Почему после моего отказа не последовали меры административных репрессий, мне сказать трудно. Возможно, не нашли достаточных зацепок для возбуждения дела. А возможно, потому, что уже наступало начало конца ежовщины.

Почти двадцать лет о том знали только двое: Борис и я. В 1957 году над моей головой снова разразилась гроза — разгул хрущевщины. Возможны были любые меры произвола и насилия. Тогда, лежа в Боткинской больнице, я поведал о сентябрьском эпизоде 1938 года моим родным. Я хотел, чтобы самые близкие мне люди узнали, что в тягчайшую полосу нашей жизни я не встал на путь малодушия и бесчестия и не запятнал себя причастностью к кровавым злодеяниям этого времени.

Кроме того, в 1957 году я считал, что нравам ежовского НКВД навсегда положен конец, и я не могу считать себя связанным ни юридически, ни этически наложенным на меня обязательством молчать.

В те времена мы фанатически верили Сталину, решениям высших партийных инстанций, печати, что борьба за социализм сопровождается небывалым обострением классовых антагонизмов, что троцкисты и правые встали на путь белогвардейского террора, что часть партийных кадров сомкнулась с классово враждебными элементами и надо в открытых боях сломить сопротивление всех враждебных сил и обеспечить полное торжество социализма.

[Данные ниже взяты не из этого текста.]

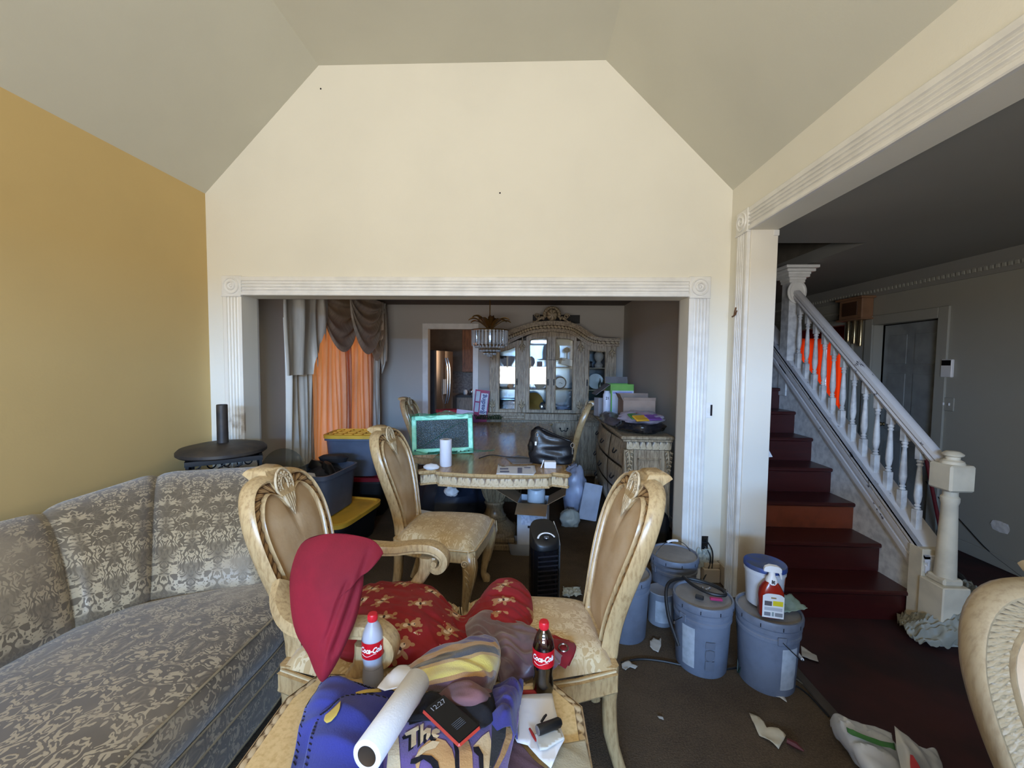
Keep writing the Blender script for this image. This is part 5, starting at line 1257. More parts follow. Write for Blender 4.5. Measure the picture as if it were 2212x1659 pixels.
def decal(poly, mat, lift, nm, par, step=12):
    b = bmesh.new(); vs = [b.verts.new((x, y, 0)) for x, y in poly]; f = b.faces.new(vs)
    xs = [p[0] for p in poly]; ys = [p[1] for p in poly]
    for k in range(int(min(xs)//step)+1, int(max(xs)//step)+1): bmesh.ops.bisect_plane(b, geom=b.verts[:]+b.edges[:]+b.faces[:], plane_co=(k*step, 0, 0), plane_no=(1, 0, 0))
    for k in range(int(min(ys)//step)+1, int(max(ys)//step)+1): bmesh.ops.bisect_plane(b, geom=b.verts[:]+b.edges[:]+b.faces[:], plane_co=(0, k*step, 0), plane_no=(0, 1, 0))
    bmesh.ops.triangulate(b, faces=b.faces[:]); b.verts.index_update()
    m = MB(); m.add([tuple(on_face(v.co.x, v.co.y, lift)) for v in b.verts], [tuple(v.index for v in f.verts) for f in b.faces]); b.free()
    o = fixn(m.build(nm, mat, par, 0))
    if o.data.polygons and o.data.polygons[0].normal.z < 0: o.data.flip_normals()
    return o
M_CREAM = fabric('cream_print', (226, 206, 168), (206, 180, 140), .9); M_TAN = fabric('tan_print', (206, 164, 110), (188, 146, 96), .9); M_INK = fabric('black_print', (20, 16, 28), (14, 12, 20), .9, 0); M_GREYP = fabric('charcoal_print', (56, 56, 56), (44, 44, 46), .9)
# the print: "The" in cream with a black shadow, and parts of larger cream letters
T_ = [[(874, 1584), (904, 1567), (905, 1576), (899, 1580), (899, 1608), (888, 1616), (888.5, 1586), (877, 1590)],
      [(908, 1566), (915, 1562), (914.5, 1579), (922, 1572), (931, 1573), (930, 1588), (923, 1599), (920, 1596), (922, 1583), (915, 1588), (914, 1601), (908, 1608)],
      [(934, 1577), (942, 1573), (950, 1576), (950, 1582), (941, 1586), (950, 1588), (944, 1594), (936, 1592), (932, 1585)]]
for nm_, dx, dy, mt, lf in (('lettering_shadow', -6, 8, M_INK, .0035), ('lettering', 0, 0, M_CREAM, .005)):
    for q in T_: decal([(x+dx, y+dy) for x, y in q], mt, lf, nm_, ft)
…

Так учили нас. А затем так учили мы: в таком духе писали статьи, брошюры, читали лекции. И делали всё это с полной убежденностью. Правда, сознание всё время жгли мучительные вопросы: почему в условиях побеждающего социализма так много «врагов народа»? Почему «врагами народа» становятся вдруг старейшие большевики-ленинцы? Почему «враги народа» так охотно сознаются в своих преступлениях и так красочно описывают свои самые чудовищные злодеяния? Почему всего этого не было при Ленине, когда в стране ещё существовали целые эксплуататорские классы, а слабенькая Советская Россия одна противостояла всему империалистическому миру?